Palm oil buyers Unilever and Nestle have halted supply contracts with Indonesian palm oil giant Smart Tbk and agribusiness giant Cargill is conducting a review following Greenpeace allegations that Smart was destroying rainforests.
Regional planters rapidly expanded as a rally in crude palm oil prices was driven by growing demand from Asian and European producers of products ranging from biscuits to biodiesel.
But easy land expansion may be over.
“NGO pressures may become too intense for big cap planters to expand through new planting.
The big cap planters may prefer to buy existing estates or firms,” said Ivy Ng Lee Fang, a plantation analyst at CIMB Investment Bank Berhad in Kualu Lumpur, pointing to BW and Sampoerna Agro as possible targets.
Consolidation in the industry may be starting. Wilmar is believed to be planning to buy a 20 percent stake in Kencana Agri, which also has a relatively high unplanted landbank.
Gozco, which has among the largest land reserves among small caps, said firms from Europe, Singapore, India and China, plus Cargill, had expressed interest in taking a stake or partnering it.
The moratorium was creating a perception of land scarcity in Indonesia, said an industry source who arranges land acquisition deals for Southeast Asian planters.
“Planters are talking to us about either expanding west to Africa or going east to Papua New Guinea,” said the source. “The moratorium will see land prices rise 30-50 percent.”

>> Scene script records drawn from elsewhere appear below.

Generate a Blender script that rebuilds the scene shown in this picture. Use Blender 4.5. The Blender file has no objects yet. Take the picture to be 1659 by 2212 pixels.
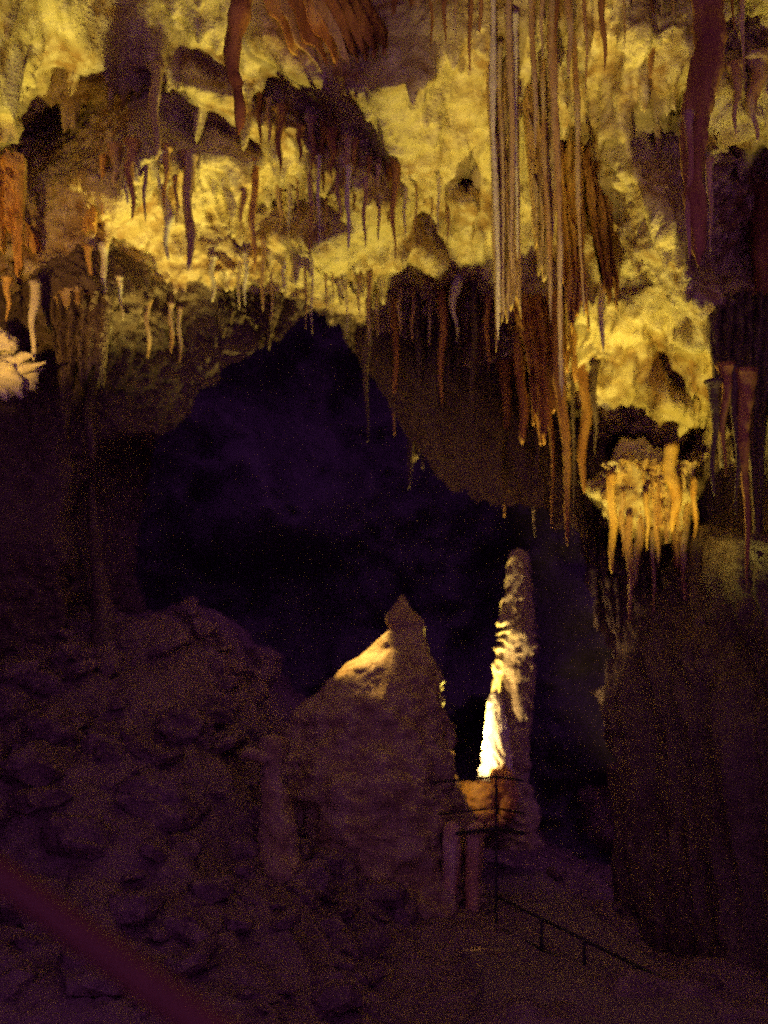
import bpy, bmesh, math, random
import numpy as np
from mathutils import Vector
R = math.radians
C = bpy.context.scene.collection
scene = bpy.context.scene
random.seed(7)

# ------------------------------------------------------------------ camera
F, CU, CV, PITCH, CZ = 2218.0, 829.5, 1106.0, R(10.7), 1.6      # the plan is drawn on a 1659 x 2212 sheet
cam = bpy.data.cameras.new('camera')
cam.sensor_fit = 'VERTICAL'
cam.sensor_height = 24
cam.lens = 24 * F / 2212
cam.clip_start, cam.clip_end = 0.05, 200
cam.dof.use_dof = True
cam.dof.focus_distance = 5.2
cam.dof.aperture_fstop = 0.62
cam_o = bpy.data.objects.new('camera', cam)
cam_o.location = (0, 0, CZ)
cam_o.rotation_euler = (R(90) + PITCH, 0, 0)
C.objects.link(cam_o)
scene.camera = cam_o

# ------------------------------------------------------------------ faint violet ambient, added to stand in for lifted blacks
w = bpy.data.worlds.new('World')
scene.world = w
w.use_nodes = True
bg = w.node_tree.nodes['Background']
bg.inputs['Color'].default_value = (0.52, 0.155, 0.70, 1)
bg.inputs['Strength'].default_value = 0.38

scene.view_settings.view_transform = 'Standard'
scene.view_settings.look = 'None'
scene.view_settings.exposure = 0
scene.view_settings.gamma = 1
scene.cycles.use_denoising = False
scene.cycles.max_bounces = 5
scene.cycles.diffuse_bounces = 2
scene.cycles.use_adaptive_sampling = True
scene.cycles.adaptive_threshold = 0.08
scene.cycles.adaptive_min_samples = 12
scene.cycles.sample_clamp_indirect = 0.45
scene.cycles.filter_width = 2.0

# ------------------------------------------------------------------ helpers
CT, ST = math.cos(PITCH), math.sin(PITCH)

def ray(u, v):
    cx, cy = (u - CU) / F, (CV - v) / F
    dy, dz = CT - cy * ST, ST + cy * CT
    return cx / dy, dz / dy

def at(u, v, Y):
    a, b = ray(u, v)
    return Vector((a * Y, Y, CZ + b * Y))

def link(o):
    C.objects.link(o)
    return o

def mesh_obj(name, verts, faces, mat, parent=None, smooth=True):
    me = bpy.data.meshes.new(name)
    me.from_pydata([tuple(p) for p in verts], [], faces)
    me.materials.append(mat)
    if smooth:
        me.polygons.foreach_set('use_smooth', [True] * len(me.polygons))
    me.update()
    o = bpy.data.objects.new(name, me)
    link(o)
    o.parent = parent
    return o

def tag(o, label=None, cat=None, group=None, kind=None):
    if label: o['label'] = label
    if cat: o['category'] = cat
    if group: o['group'] = group
    if kind: o['kind'] = kind
    return o

def empty(name, loc):
    o = bpy.data.objects.new(name, None)
    o.location = loc
    return link(o)

# gradient-ish value noise, vectorised
_rs = np.random.RandomState(11)
_tab = _rs.rand(32, 32, 32)
def vnoise(p):
    p = np.asarray(p, float)
    i = np.floor(p).astype(int)
    f = p - i
    f = f * f * f * (f * (f * 6 - 15) + 10)
    i0 = i & 31
    i1 = (i + 1) & 31
    def g(a, b, c): return _tab[a, b, c]
    x0, y0, z0 = i0[..., 0], i0[..., 1], i0[..., 2]
    x1, y1, z1 = i1[..., 0], i1[..., 1], i1[..., 2]
    fx, fy, fz = f[..., 0], f[..., 1], f[..., 2]
    a = g(x0, y0, z0) * (1 - fx) + g(x1, y0, z0) * fx
    b = g(x0, y1, z0) * (1 - fx) + g(x1, y1, z0) * fx
    c = g(x0, y0, z1) * (1 - fx) + g(x1, y0, z1) * fx
    d = g(x0, y1, z1) * (1 - fx) + g(x1, y1, z1) * fx
    return ((a * (1 - fy) + b * fy) * (1 - fz) + (c * (1 - fy) + d * fy) * fz) * 2 - 1

def fbm(p, octs=4, gain=0.5, lac=2.03):
    p = np.asarray(p, float)
    s = 0
    a = 1.0
    for k in range(octs):
        s = s + a * vnoise(p + 17.3 * k)
        p = p * lac
        a *= gain
    return s

def sstep(a, b, x):
    t = np.clip((x - a) / (b - a), 0, 1)
    return t * t * (3 - 2 * t)

# ------------------------------------------------------------------ materials
def rock(name, ca, cb, cc, rough=0.62, scale=1.0, bump=0.5, stretch=1.0, patch=0.5, spec=0.35):
    m = bpy.data.materials.new(name)
    m.use_nodes = True
    nt = m.node_tree
    N, L = nt.nodes, nt.links
    b = N['Principled BSDF']
    b.inputs['Roughness'].default_value = rough
    b.inputs['Specular IOR Level'].default_value = spec
    tc = N.new('ShaderNodeNewGeometry')
    mp = N.new('ShaderNodeMapping')
    mp.inputs['Scale'].default_value = (1, 1, 1 / stretch)
    L.new(tc.outputs['Position'], mp.inputs['Vector'])
    n1 = N.new('ShaderNodeTexNoise'); n1.inputs['Scale'].default_value = 1.7 * scale; n1.inputs['Detail'].default_value = 6
    n2 = N.new('ShaderNodeTexNoise'); n2.inputs['Scale'].default_value = 9 * scale; n2.inputs['Detail'].default_value = 8
    n3 = N.new('ShaderNodeTexNoise'); n3.inputs['Scale'].default_value = 45 * scale; n3.inputs['Detail'].default_value = 6
    for n in (n1, n2, n3): L.new(mp.outputs[0], n.inputs['Vector'])
    r1 = N.new('ShaderNodeValToRGB')
    r1.color_ramp.elements[0].position = 0.5 - 0.18 * patch; r1.color_ramp.elements[0].color = (*ca, 1)
    r1.color_ramp.elements[1].position = 0.5 + 0.18 * patch; r1.color_ramp.elements[1].color = (*cb, 1)
    L.new(n1.outputs['Fac'], r1.inputs['Fac'])
    r2 = N.new('ShaderNodeValToRGB')
    r2.color_ramp.elements[0].position = 0.42; r2.color_ramp.elements[0].color = (0, 0, 0, 1)
    r2.color_ramp.elements[1].position = 0.68; r2.color_ramp.elements[1].color = (1, 1, 1, 1)
    L.new(n2.outputs['Fac'], r2.inputs['Fac'])
    mx = N.new('ShaderNodeMixRGB'); mx.inputs[2].default_value = (*cc, 1)
    L.new(r2.outputs[0], mx.inputs[0]); L.new(r1.outputs[0], mx.inputs[1])
    L.new(mx.outputs[0], b.inputs['Base Color'])
    ad = N.new('ShaderNodeMath'); ad.operation = 'MULTIPLY_ADD'; ad.inputs[1].default_value = 0.35
    L.new(n3.outputs['Fac'], ad.inputs[0]); L.new(n2.outputs['Fac'], ad.inputs[2])
    bp = N.new('ShaderNodeBump'); bp.inputs['Strength'].default_value = bump; bp.inputs['Distance'].default_value = 0.06 / scale
    L.new(ad.outputs[0], bp.inputs['Height']); L.new(bp.outputs[0], b.inputs['Normal'])
    return m

M = {}
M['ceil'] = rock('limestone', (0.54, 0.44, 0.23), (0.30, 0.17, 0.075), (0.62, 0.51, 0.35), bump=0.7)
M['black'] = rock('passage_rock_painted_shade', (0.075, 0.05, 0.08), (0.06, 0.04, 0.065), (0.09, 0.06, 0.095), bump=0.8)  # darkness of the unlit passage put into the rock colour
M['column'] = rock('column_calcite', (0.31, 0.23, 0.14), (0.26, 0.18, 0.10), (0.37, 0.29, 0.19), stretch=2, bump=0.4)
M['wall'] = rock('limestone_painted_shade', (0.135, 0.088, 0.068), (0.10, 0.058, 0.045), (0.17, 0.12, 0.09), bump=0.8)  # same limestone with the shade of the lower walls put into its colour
M['drip'] = rock('dripstone', (0.50, 0.34, 0.17), (0.44, 0.24, 0.10), (0.58, 0.46, 0.32), stretch=4, bump=0.5)
M['rust'] = rock('rusty_dripstone', (0.36, 0.16, 0.06), (0.25, 0.10, 0.04), (0.46, 0.25, 0.09), stretch=4, bump=0.5)
M['pale'] = rock('pale_calcite', (0.66, 0.58, 0.44), (0.60, 0.50, 0.34), (0.74, 0.67, 0.56), stretch=2, bump=0.4)
M['orange'] = rock('orange_flowstone', (0.62, 0.36, 0.10), (0.55, 0.27, 0.07), (0.66, 0.44, 0.18), stretch=2, bump=0.4)
M['mound'] = rock('mound_flowstone', (0.36, 0.27, 0.13), (0.28, 0.19, 0.09), (0.42, 0.33, 0.2), stretch=2, bump=0.5)
M['floor'] = rock('cave_floor', (0.20, 0.125, 0.125), (0.15, 0.085, 0.09), (0.25, 0.165, 0.155), bump=0.9)
def paint(name, col, rough, metal=0.0):
    m = bpy.data.materials.new(name)
    m.use_nodes = True
    N, L = m.node_tree.nodes, m.node_tree.links
    b = N['Principled BSDF']
    b.inputs['Metallic'].default_value = metal
    n = N.new('ShaderNodeTexNoise'); n.inputs['Scale'].default_value = 30; n.inputs['Detail'].default_value = 6
    r = N.new('ShaderNodeValToRGB')
    r.color_ramp.elements[0].color = (*[c * 0.75 for c in col], 1)
    r.color_ramp.elements[1].color = (*[min(1, c * 1.2) for c in col], 1)
    L.new(n.outputs['Fac'], r.inputs['Fac']); L.new(r.outputs[0], b.inputs['Base Color'])
    b.inputs['Roughness'].default_value = rough
    return m
M['rail'] = paint('black_railing_paint', (0.02, 0.016, 0.018), 0.5)
M['hand'] = paint('red_oxide_handrail_paint', (0.13, 0.04, 0.022), 0.55)
M['path'] = paint('worn_concrete', (0.20, 0.14, 0.13), 0.85)
M['lamp'] = paint('floodlight_housing', (0.03, 0.03, 0.03), 0.5)

# ------------------------------------------------------------------ lamps of the cave's lighting, and added fill spots
def lamp(name, loc, power, col, kind='POINT', aim=None, cone=120, blend=0.4, size=0.05):
    l = bpy.data.lights.new(name, kind)
    l.energy = power
    l.color = col
    l.shadow_soft_size = size
    o = bpy.data.objects.new(name, l)
    o.location = loc
    if kind == 'SPOT':
        l.spot_size = R(cone)
        l.spot_blend = blend
        o.rotation_euler = (Vector(aim) - Vector(loc)).to_track_quat('-Z', 'Y').to_euler()
    return link(o)

YEL = (1.0, 0.81, 0.15)
lamp('ceiling_floodlight', at(1008, 1640, 8.95), 900, YEL, 'SPOT', aim=(1.1, 6.7, 5.6), cone=98, blend=0.6, size=0.06)
lamp('slope_floodlight', (-2.0, 5.0, 0.5), 1050, (1.0, 0.84, 0.15), 'SPOT', aim=at(-10, 125, 6.0), cone=14.5, blend=0.12, size=0.05)
lamp('wall_floodlight', (-1.2, 7.3, 1.75), 600, YEL, 'SPOT', aim=(-1.55, 7.25, 4.9), cone=34, blend=0.5, size=0.05)
lamp('cluster_floodlight', (1.5, 5.6, 0.3), 950, (1.0, 0.77, 0.10), 'SPOT', aim=(2.25, 8.3, 4.3), cone=23, blend=0.6, size=0.05)
lamp('curtain_fill', (0.2, 3.2, 0.2), 880, (1.0, 0.76, 0.15), 'SPOT', aim=(0.9, 5.9, 4.75), cone=22, blend=0.8, size=0.05)  # added unseen spot, front fill for the striped pipes
lamp('corner_fill', (2.4, 6.4, 0.4), 600, YEL, 'SPOT', aim=at(1600, 210, 5.7), cone=24, blend=0.6, size=0.05)  # added unseen spot that brightens the top right corner
lamp('drape_fill', (-0.3, 3.6, 0.3), 520, (1.0, 0.58, 0.09), 'SPOT', aim=at(645, 60, 5.8), cone=11, blend=0.6, size=0.05)  # added unseen spot that brightens the slanting drapes
lamp('edge_floodlight', at(-130, 780, 5.5), 100, (1.0, 0.57, 0.08), 'SPOT', aim=at(0, 590, 6.9), cone=62, blend=0.5, size=0.04)
lamp('column_floodlight', at(952, 1662, 8.50), 100, (1.0, 0.70, 0.28), 'SPOT', aim=at(1088, 1570, 8.9), cone=74, blend=0.4, size=0.03)
lamp('column_top_fill', at(985, 1690, 8.62), 280, (1.0, 0.74, 0.28), 'SPOT', aim=at(1092, 1330, 8.93), cone=38, blend=0.6, size=0.03)  # extra unseen spot, added to carry the lit strip up the column
lamp('hump_bounce_fill', at(985, 1590, 7.8), 12, (1.0, 0.55, 0.10), 'SPOT', aim=at(1022, 1720, 8.4), cone=36, blend=0.7, size=0.03)  # added unseen spot in place of light bounced off the column
lamp('mound_floodlight', (-0.8, 8.9, 4.1), 1200, (1.0, 0.56, 0.13), 'SPOT', aim=at(782, 1388, 8.25), cone=14, blend=0.35, size=0.04)

# ------------------------------------------------------------------ the cave: ceiling and back wall
ua = np.arange(-320, 1984, 4.0)
va = np.arange(-320, 1656, 4.0)
UU, VV = np.meshgrid(ua, va)

def inside(poly):
    x, y = UU, VV
    res = np.zeros(UU.shape, bool)
    n = len(poly)
    for i in range(n):
        x0, y0 = poly[i]
        x1, y1 = poly[(i + 1) % n]
        if y0 == y1: continue
        cond = ((y0 > y) != (y1 > y)) & (x < (x1 - x0) * (y - y0) / (y1 - y0) + x0)
        res ^= cond
    return res.astype(float)

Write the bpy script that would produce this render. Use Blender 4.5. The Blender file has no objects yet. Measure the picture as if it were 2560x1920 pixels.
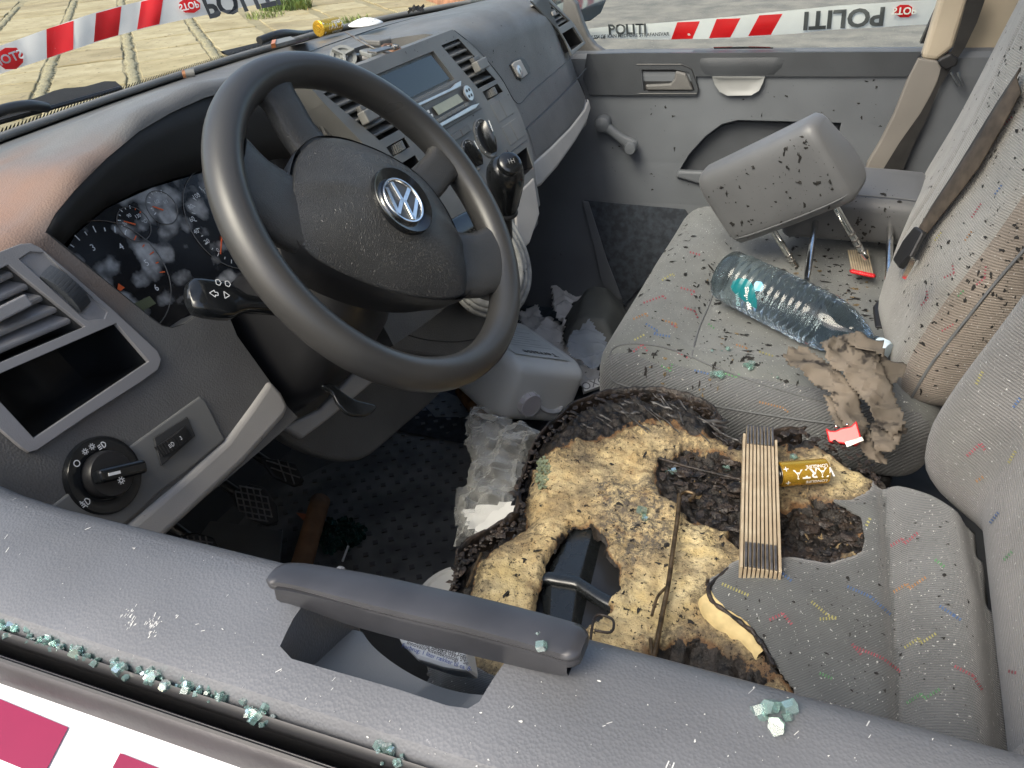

This is not good for Astra Agro, whose trees are ageing — they are an average of 15 years old, versus an optimum fruit-bearing age of 7 to 18 years — meaning it needs to plant soon. Suyatman sees it losing out from the moratorium and has cut his holding.
Astra Agro expects its expansion to be restricted by the moratorium, with output flat this year.
Its stock has slipped 10 percent this year, and with a price-to-earnings ratio of 19.4 is still seen as overvalued by many.
Land surveys that used to take a few days now take weeks, leading to higher fees, given more stringent environmental criteria. The firm is now looking at expanding in Papua New Guinea instead.
If environmental concerns do restrict future supply of palm oil, investors say higher crude prices could be a comfort for strong players, given a healthy demand outlook.
Those firms able to tap that demand through better yields may be winners.
Alfi Fadhliyah, a plantation analyst at Bahana Securities, picked out London Sumatra and Sampoerna Agro because of high quality seeds as a result of research and a young tree age — a combination that should boost future yields.
London Sumatra, whose CEO believes the moratorium will be a “temporary shock”, has an average tree age of 11 years.
“We like London Sumatra because it could have higher yields among its peers as its trees are at a prime age for palm oil, which could help the company benefit during the moratorium period,” said Winston Sual, fund manager at the $108 million top performing Indonesian fund Panin Dana Maxima.